[sci.military] Helicopter wires

commgrp@silver.bacs.indiana.edu (BACS Data Communications Group) (04/18/89)

From: BACS Data Communications Group <commgrp@silver.bacs.indiana.edu>

A helicopter pilot who flies a Bell JetRanger for a coal company in 
eastern Kentucky told me that he doesn't fly below the ridges for fear 
of becoming entangled in open-wire television feedline.  It looks like 
tiny rope-ladder for squirrels; miles of it are strung to mountaintop 
antennas, and across intervening valleys.  Satellite dishes have made 
open-wire line obsolete but lots of it is still in place.

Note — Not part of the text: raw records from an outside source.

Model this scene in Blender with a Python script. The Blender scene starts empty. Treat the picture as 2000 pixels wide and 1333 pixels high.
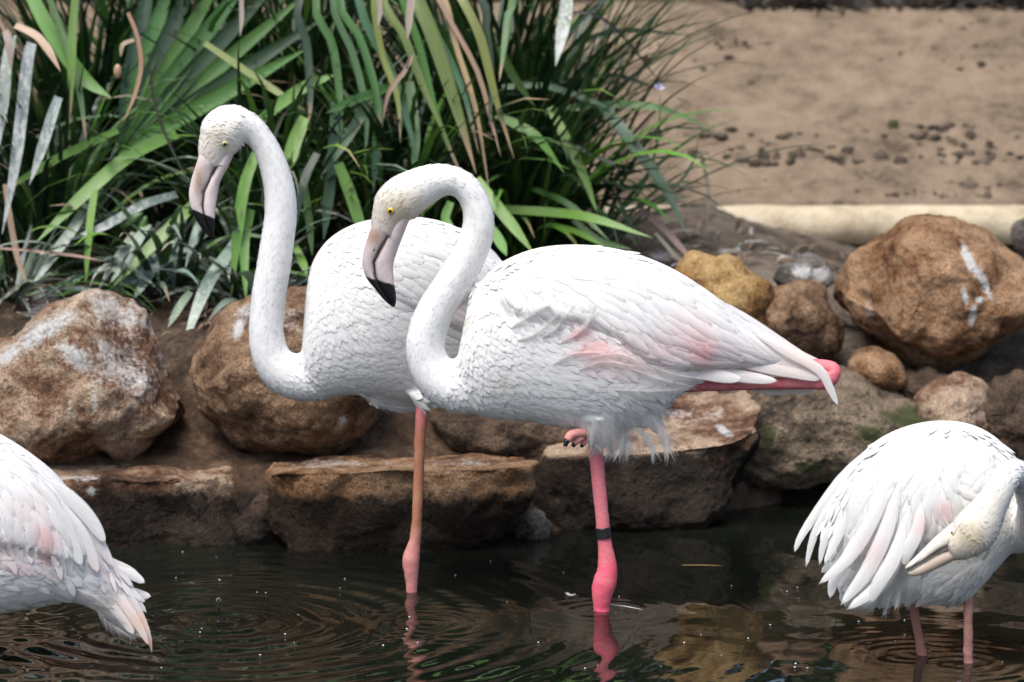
import bpy, math, random
import numpy as np
from mathutils import Vector, noise
from mathutils.bvhtree import BVHTree

random.seed(11)
rng = np.random.default_rng(11)
sc = bpy.context.scene
col = sc.collection

# ------------------------------------------------------------------ camera, sky, sun, exposure
CAM = Vector((0.0, -10.0, 2.2))
LENS = 133.0
FPX = 2000.0 * LENS / 36.0                   # focal length in pixels of the 2000 px wide photograph
PITCH = math.atan((666.5 + 415.0) / FPX)
cd = bpy.data.cameras.new('camera')
cd.lens = LENS
cd.sensor_width = 36.0
cd.clip_start = 0.1
cd.clip_end = 500.0
cd.dof.use_dof = True
cd.dof.focus_distance = 9.95
cd.dof.aperture_fstop = 3.2
cam = bpy.data.objects.new('camera', cd)
cam.location = CAM
cam.rotation_euler = (math.pi / 2 - PITCH, 0, 0)
col.objects.link(cam)
sc.camera = cam

SUN_EL, SUN_AZ = 63.0, -150.0                # light from behind the camera, a little to the left
w = bpy.data.worlds.new('World')
sc.world = w
w.use_nodes = True
nt = w.node_tree
bg = nt.nodes['Background']
sky = nt.nodes.new('ShaderNodeTexSky')
sky.sky_type = 'NISHITA'
sky.sun_disc = False
sky.sun_elevation = math.radians(SUN_EL)
sky.sun_rotation = math.radians(SUN_AZ)
sky.air_density = 1.0
sky.dust_density = 3.0
sky.ozone_density = 0.6
nt.links.new(sky.outputs[0], bg.inputs[0])
bg.inputs[1].default_value = 0.12
sd = bpy.data.lights.new('sun', 'SUN')
sd.energy = 2.5
sd.angle = math.radians(40)
sd.color = (1.0, 0.97, 0.93)
sun = bpy.data.objects.new('sun', sd)
az = math.radians(SUN_AZ)
sdir = Vector((math.sin(az) * math.cos(math.radians(SUN_EL)), math.cos(az) * math.cos(math.radians(SUN_EL)), math.sin(math.radians(SUN_EL))))
sun.rotation_euler = sdir.to_track_quat('Z', 'Y').to_euler()
sun.location = (0, -4, 8)
col.objects.link(sun)
vs = sc.view_settings
vs.view_transform = 'Standard'
vs.look = 'None'
vs.gamma = 1.0
vs.use_curve_mapping = False
vs.exposure = 0.78
sc.cycles.transparent_max_bounces = 24

# ------------------------------------------------------------------ pixel <-> world measuring helpers
CP, SP = math.cos(PITCH), math.sin(PITCH)


def P(u, v, Y):
    """World point at depth Y that the photograph shows at pixel (u, v)."""
    dx = (u - 1000.0) / FPX
    dz = -(v - 666.5) / FPX
    d = Vector((dx, dz * SP + CP, dz * CP - SP))
    return CAM + d * ((Y - CAM.y) / d.y)


def S(Y):
    return (Y - CAM.y) / FPX


def proj(a):
    """World points (n,3) -> pixels (n,2)."""
    a = np.asarray(a, dtype=float).reshape(-1, 3) - np.array(CAM)
    f = a[:, 1] * CP - a[:, 2] * SP
    up = a[:, 1] * SP + a[:, 2] * CP
    return np.stack([1000 + FPX * a[:, 0] / f, 666.5 - FPX * up / f], 1)


# ------------------------------------------------------------------ mesh helpers
class M:
    """Collects verts, faces, per-vertex colour and uv; build() links them as ONE mesh object."""

    def __init__(s):
        s.v, s.f, s.c, s.uv, s.n = [], [], [], [], []

    def add(s, vs_, fs, cs, uvs=None):
        b = len(s.v)
        s.v.extend(vs_)
        s.f.extend([tuple(i + b for i in f) for f in fs])
        if len(cs) == 3 and not hasattr(cs[0], '__len__'):
            cs = [cs] * len(vs_)
        s.c.extend(cs)
        s.uv.extend(uvs if uvs else [(0, 0)] * len(vs_))

    def build(s, name, mat, parent=None, smooth=True):
        return make(name, s.v, s.f, mat, parent, s.c, s.uv, smooth, nrm=s.n)


def root_loc(o):
    while o.parent:
        o = o.parent
    return o.location


def make(name, v, f, mat, parent=None, c=None, uv=None, smooth=True, attr='Col', nrm=None):
    me = bpy.data.meshes.new(name)
    v = np.asarray([tuple(x) for x in v], dtype=np.float32).reshape(-1, 3)
    if parent is not None:
        v = v - np.array(root_loc(parent), dtype=np.float32)
    me.from_pydata(v, [], f)
    if c is not None and len(c):
        c = np.asarray([tuple(x) for x in c], dtype=np.float32).reshape(len(v), -1)
        if c.shape[1] == 3:
            c = np.concatenate([c, np.ones((len(c), 1), np.float32)], 1)
        at = me.color_attributes.new(attr, 'FLOAT_COLOR', 'POINT')
        at.data.foreach_set('color', c.ravel())
    if uv is not None and len(uv):
        li = np.empty(len(me.loops), dtype=np.int32)
        me.loops.foreach_get('vertex_index', li)
        ul = me.uv_layers.new(name='uv')
        ul.data.foreach_set('uv', np.asarray(uv, dtype=np.float32)[li].ravel())
    if smooth:
        me.polygons.foreach_set('use_smooth', np.ones(len(me.polygons), dtype=bool))
    if nrm:                                             # vanes shade with the skin they lie on
        me.normals_split_custom_set_from_vertices([tuple(x) for x in nrm])
    me.materials.append(mat)
    o = bpy.data.objects.new(name, me)
    col.objects.link(o)
    if parent is not None:
        o.parent = parent
    return o


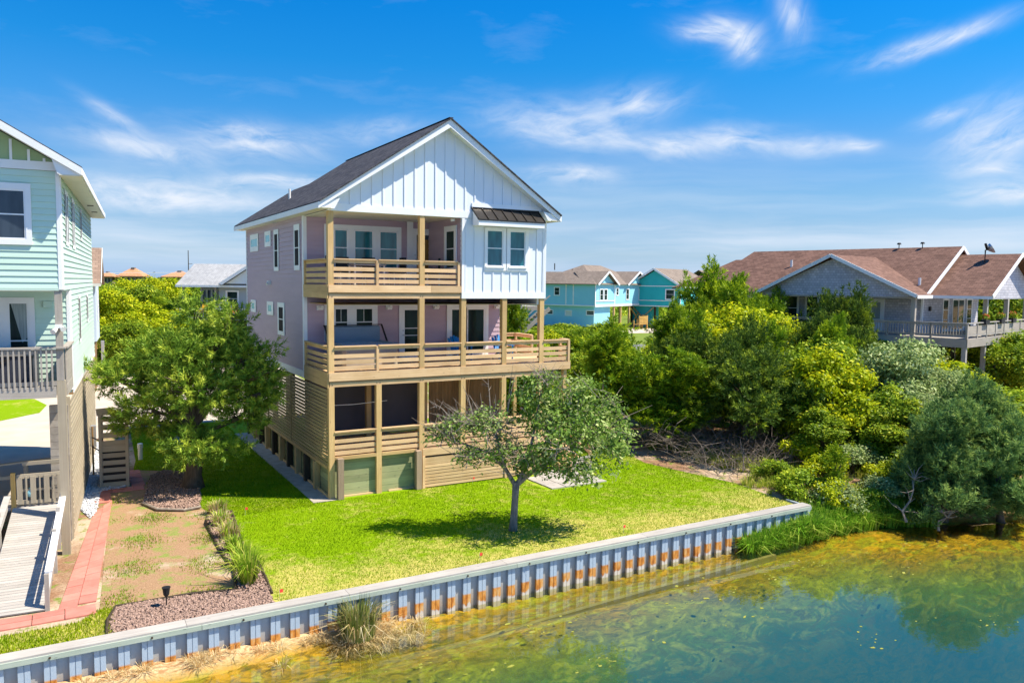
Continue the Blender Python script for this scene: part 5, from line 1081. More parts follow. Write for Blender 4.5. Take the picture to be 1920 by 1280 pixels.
MB().box(0.1, 0.3, 3.5, 3.7, 0, 3.2).build('downpipe', metal_lt, B)

# pale grey house across the driveway
G_ = thing('beach_house', 'grey-sided raised house with a pale grey roof behind the juniper', 'house', (2.4, 54.8, 0), R_(-28))
lap(G_, 'siding', (0.4, 3.0), (4.6, 3.0), 4.2, 6.9, (0, -1), grey_p, 0.25); lap(G_, 'siding', (3.2, 0), (16, 0), 4.2, 6.9, (0, -1), grey_p, 0.25); lap(G_, 'siding', (3.2, 3.0), (3.2, 0.0), 4.2, 6.9, (-1, 0), grey_p, 0.25)
MB().box(0.4, 16, 3.05, 9, 4.0, 6.9).box(3.25, 16, 0.05, 3.05, 4.0, 6.9).build('wall', grey_p, G_)
gable_roof(G_, roof_gr, (-0.6, 4.2, 9.05), (16.5, 4.2, 9.05), (-0.6, -0.7, 6.95), (16.5, -0.7, 6.95), (-0.6, 9.2, 6.9), (16.5, 9.2, 6.9))
gable_roof(G_, roof_gr, (7.0, -1.2, 9.3), (7.0, 4.0, 9.3), (3.6, -1.2, 7.1), (3.6, 4.0, 7.1), (10.4, -1.2, 7.1), (10.4, 4.0, 7.1))
MB().prism([(4.1, -0.8, 7.1), (9.9, -0.8, 7.1), (7.0, -0.8, 9.0)], (0, 0.1, 0)).build('gable_wall', white, G_)
MB().prism([(3.6, -1.22, 7.12), (7.0, -1.22, 9.32), (10.4, -1.22, 7.12), (10.1, -1.22, 6.98), (7.0, -1.22, 9.02), (3.9, -1.22, 6.98)], (0, 0.06, 0)).build('rake_board', white, G_)
piece('fascia', G_, (-0.6, -0.72, 6.85), (16.5, -0.72, 6.85), 0.06, 0.2, white); MB().prism([(-0.55, 0, 6.9), (-0.55, 8.6, 6.9), (-0.55, 4.2, 8.85)], (0.1, 0, 0)).build('gable_wall', white, G_)
for x in (0.0, 1.7, 3.0): piece('post', G_, (x, -0.3, 0), (x, -0.3, 6.8), 0.18, 0.18, grey_w, (0, 1, 0))
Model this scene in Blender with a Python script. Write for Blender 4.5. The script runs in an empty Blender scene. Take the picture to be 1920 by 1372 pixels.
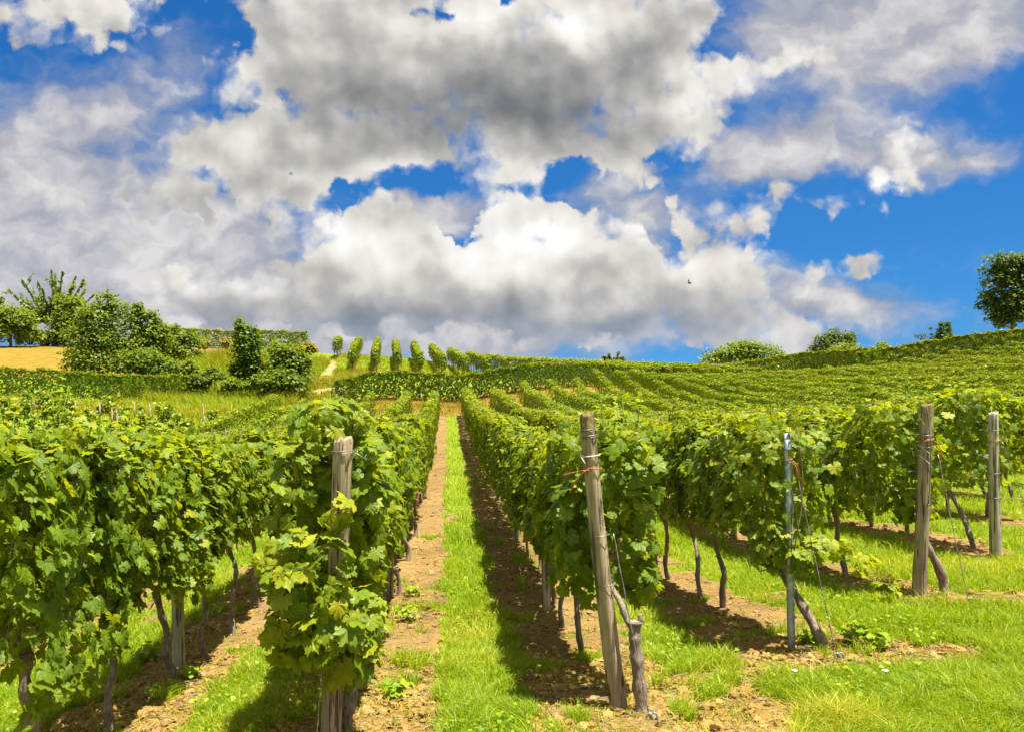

Wire-cutter accessories are available for helicopters; a unicorn-like 
horn is attached to the top center of the cockpit, along with a 
reinforcing ridge along the centerline, and a shorter hornlike 
projection below.  There is a V-shaped cutting blade at the base of 
each horn.  I don't know how effective they are; I've seen them on 
civilian and military helicopters.

I have heard of another hazard to low-flying helicopters in Vietnam:  
Claymore mines with pull-type fuzes or improvised pull-switches were 
mounted face-upward in trees along known helicopter routes.  The trip-
wires were attached to other trees or branches.  When rotor downwash 
swayed the limbs, BOOM!

I've also heard that some F-111's in Vietnam were lost because the 
enemy jammed their terrain-following radar.  Either they crashed, or 
the autopilots flew them up into antiaircraft fire.